Lots of unfortunate "could have"s

 Whoops

Improperly calibrated monitoring equipment at Entergy’s Waterford 3 nuclear power plant could have low-balled the public health threat of radioactive gases released had there been an accident during three months in 2022, according to the federal Nuclear Regulatory Commission.

Entergy officials notified NRC inspectors of the problem during an Oct. 23 to Dec. 7 inspection of Waterford’s emergency preparedness programs. Incorrect engineering conversion factors for measuring gases were loaded into the radiological dose assessment modeling software of two “wide range gas monitors” at the plant that are used in emergency responses, according to a Jan. 12 NRC letter.
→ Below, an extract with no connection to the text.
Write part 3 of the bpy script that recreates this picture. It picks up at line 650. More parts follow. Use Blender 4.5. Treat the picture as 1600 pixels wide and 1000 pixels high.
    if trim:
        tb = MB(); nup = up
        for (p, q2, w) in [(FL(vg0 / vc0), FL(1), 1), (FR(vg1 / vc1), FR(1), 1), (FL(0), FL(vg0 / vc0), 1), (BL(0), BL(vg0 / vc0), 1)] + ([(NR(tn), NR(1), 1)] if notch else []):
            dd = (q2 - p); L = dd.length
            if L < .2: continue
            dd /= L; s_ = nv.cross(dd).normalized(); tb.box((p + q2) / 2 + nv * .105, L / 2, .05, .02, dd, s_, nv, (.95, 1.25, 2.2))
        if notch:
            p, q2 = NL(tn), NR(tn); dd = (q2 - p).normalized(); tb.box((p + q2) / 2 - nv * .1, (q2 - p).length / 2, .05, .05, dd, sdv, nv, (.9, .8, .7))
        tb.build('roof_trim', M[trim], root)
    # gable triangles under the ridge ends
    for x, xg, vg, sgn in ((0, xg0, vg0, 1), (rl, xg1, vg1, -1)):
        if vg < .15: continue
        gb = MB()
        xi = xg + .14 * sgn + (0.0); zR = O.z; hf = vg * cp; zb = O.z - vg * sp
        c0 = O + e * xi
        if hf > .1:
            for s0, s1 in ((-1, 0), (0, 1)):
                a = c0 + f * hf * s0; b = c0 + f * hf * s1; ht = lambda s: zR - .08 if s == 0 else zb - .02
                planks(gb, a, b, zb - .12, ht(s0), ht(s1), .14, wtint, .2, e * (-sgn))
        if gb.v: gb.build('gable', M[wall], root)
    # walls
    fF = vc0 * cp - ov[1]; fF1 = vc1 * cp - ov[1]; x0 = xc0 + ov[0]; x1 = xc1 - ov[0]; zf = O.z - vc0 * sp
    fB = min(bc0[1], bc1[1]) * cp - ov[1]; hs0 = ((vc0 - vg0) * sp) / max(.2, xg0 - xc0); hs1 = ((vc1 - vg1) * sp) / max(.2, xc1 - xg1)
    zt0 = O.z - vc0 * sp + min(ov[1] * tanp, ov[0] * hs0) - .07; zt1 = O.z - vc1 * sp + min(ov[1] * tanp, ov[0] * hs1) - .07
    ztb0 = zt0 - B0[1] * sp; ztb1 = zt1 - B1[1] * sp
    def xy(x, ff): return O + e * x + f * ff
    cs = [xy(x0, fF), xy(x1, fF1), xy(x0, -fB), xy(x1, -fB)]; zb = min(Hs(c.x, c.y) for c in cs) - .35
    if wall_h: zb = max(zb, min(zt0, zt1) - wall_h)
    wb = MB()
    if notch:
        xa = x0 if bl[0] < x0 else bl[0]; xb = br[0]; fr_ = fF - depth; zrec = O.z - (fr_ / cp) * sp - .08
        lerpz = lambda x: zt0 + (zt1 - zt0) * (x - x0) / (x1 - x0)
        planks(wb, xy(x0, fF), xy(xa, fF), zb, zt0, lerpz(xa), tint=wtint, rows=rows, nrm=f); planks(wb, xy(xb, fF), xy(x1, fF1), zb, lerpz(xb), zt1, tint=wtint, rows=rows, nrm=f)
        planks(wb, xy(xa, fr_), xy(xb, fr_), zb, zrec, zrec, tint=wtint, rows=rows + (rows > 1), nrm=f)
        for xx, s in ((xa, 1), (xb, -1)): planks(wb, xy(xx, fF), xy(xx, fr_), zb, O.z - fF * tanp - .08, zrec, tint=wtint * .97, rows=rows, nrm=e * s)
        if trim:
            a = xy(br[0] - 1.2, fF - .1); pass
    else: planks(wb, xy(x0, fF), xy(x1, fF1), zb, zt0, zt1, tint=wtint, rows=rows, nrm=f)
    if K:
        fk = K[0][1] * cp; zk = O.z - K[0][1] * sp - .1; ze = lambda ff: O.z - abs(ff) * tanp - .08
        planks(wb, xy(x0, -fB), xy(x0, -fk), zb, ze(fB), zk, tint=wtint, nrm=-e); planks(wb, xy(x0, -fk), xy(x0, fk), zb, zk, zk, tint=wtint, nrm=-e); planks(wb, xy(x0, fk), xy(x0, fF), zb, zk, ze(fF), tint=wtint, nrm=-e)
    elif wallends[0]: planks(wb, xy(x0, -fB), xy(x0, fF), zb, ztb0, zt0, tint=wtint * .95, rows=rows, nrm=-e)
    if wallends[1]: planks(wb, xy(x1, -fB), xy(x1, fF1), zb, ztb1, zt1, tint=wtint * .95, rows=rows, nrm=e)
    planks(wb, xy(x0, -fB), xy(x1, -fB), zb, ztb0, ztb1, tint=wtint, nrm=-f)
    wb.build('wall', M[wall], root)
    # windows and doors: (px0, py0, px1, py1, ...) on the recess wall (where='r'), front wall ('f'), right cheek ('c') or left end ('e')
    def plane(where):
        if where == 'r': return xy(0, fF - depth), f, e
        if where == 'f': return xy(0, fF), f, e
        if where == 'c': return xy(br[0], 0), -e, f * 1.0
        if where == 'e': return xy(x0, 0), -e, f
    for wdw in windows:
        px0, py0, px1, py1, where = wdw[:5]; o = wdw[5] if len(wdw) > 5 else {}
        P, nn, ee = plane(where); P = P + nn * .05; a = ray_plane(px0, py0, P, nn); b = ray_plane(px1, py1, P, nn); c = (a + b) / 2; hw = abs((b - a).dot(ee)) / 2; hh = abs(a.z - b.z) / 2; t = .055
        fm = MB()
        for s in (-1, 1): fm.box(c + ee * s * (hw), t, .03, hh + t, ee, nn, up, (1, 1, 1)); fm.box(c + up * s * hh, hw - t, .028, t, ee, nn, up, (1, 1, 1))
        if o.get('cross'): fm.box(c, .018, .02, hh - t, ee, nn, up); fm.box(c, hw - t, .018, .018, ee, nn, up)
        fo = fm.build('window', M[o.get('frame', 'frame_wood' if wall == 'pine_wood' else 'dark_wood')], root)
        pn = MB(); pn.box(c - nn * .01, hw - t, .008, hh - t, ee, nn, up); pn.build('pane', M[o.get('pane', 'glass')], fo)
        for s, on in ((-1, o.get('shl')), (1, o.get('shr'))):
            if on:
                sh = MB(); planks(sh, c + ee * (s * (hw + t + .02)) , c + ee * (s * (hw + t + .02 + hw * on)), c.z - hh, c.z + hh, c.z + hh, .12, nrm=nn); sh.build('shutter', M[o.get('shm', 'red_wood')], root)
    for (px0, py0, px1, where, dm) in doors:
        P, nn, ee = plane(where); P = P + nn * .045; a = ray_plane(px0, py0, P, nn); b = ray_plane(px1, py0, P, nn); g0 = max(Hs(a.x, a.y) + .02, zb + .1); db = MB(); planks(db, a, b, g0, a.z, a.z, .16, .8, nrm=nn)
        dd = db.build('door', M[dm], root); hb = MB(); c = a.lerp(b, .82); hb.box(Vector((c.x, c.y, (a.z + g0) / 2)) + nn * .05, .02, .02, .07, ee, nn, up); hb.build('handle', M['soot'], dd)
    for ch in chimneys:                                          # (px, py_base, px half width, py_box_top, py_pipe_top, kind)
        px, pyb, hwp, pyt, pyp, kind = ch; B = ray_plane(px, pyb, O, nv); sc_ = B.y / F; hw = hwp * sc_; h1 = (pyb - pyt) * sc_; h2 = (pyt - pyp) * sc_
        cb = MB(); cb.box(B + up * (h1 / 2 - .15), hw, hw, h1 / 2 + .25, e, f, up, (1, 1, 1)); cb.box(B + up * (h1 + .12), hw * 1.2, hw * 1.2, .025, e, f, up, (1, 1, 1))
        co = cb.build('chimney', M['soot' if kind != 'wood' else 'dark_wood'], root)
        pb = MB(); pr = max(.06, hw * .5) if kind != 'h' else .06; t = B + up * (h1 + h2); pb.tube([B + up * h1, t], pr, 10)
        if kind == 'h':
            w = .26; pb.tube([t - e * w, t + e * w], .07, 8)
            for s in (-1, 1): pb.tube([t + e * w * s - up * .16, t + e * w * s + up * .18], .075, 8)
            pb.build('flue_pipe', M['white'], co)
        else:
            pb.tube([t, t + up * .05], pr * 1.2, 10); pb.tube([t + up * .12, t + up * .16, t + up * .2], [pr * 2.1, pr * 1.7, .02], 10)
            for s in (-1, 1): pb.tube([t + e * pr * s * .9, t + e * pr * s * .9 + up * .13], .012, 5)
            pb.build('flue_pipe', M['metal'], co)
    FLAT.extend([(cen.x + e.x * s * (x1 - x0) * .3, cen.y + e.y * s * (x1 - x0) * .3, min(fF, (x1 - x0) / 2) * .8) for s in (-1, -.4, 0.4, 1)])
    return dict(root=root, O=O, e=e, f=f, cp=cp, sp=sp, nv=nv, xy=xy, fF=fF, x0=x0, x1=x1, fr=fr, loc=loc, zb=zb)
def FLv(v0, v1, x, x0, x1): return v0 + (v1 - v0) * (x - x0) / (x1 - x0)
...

The letter — from Mary Muessle, director of NRC’s division of radiological safety and security, to John Ferrick, a vice president with Entergy Operations Inc. — said the errors resulted in readings that were 30.5% lower than the actual radiological conditions, which would have made public health and on-site dose calculations inaccurate

The thingy that measures how hot the radioactive gasses *could have* been *if* any such gasses were to escape has since been fixed.  One wonders if it had been turned down too far to overcompensate for this. 

Waterford 3 was actually placed under increased oversight by the NRC in September because of another incident involving improper calibration of radiation monitors that could have triggered unnecessary evacuations.

It’s unclear whether last year's inspection was added as a result of the earlier problem, where NRC found radiation monitors at the plant were being calibrated improperly between January 2011 and February 2022.

Anyway this is why I always say it's a good idea to get one of those hanging oven thermometers so you can watch whatever it is you are baking instead of just relying on what the display says. Who knows what's really going on in there.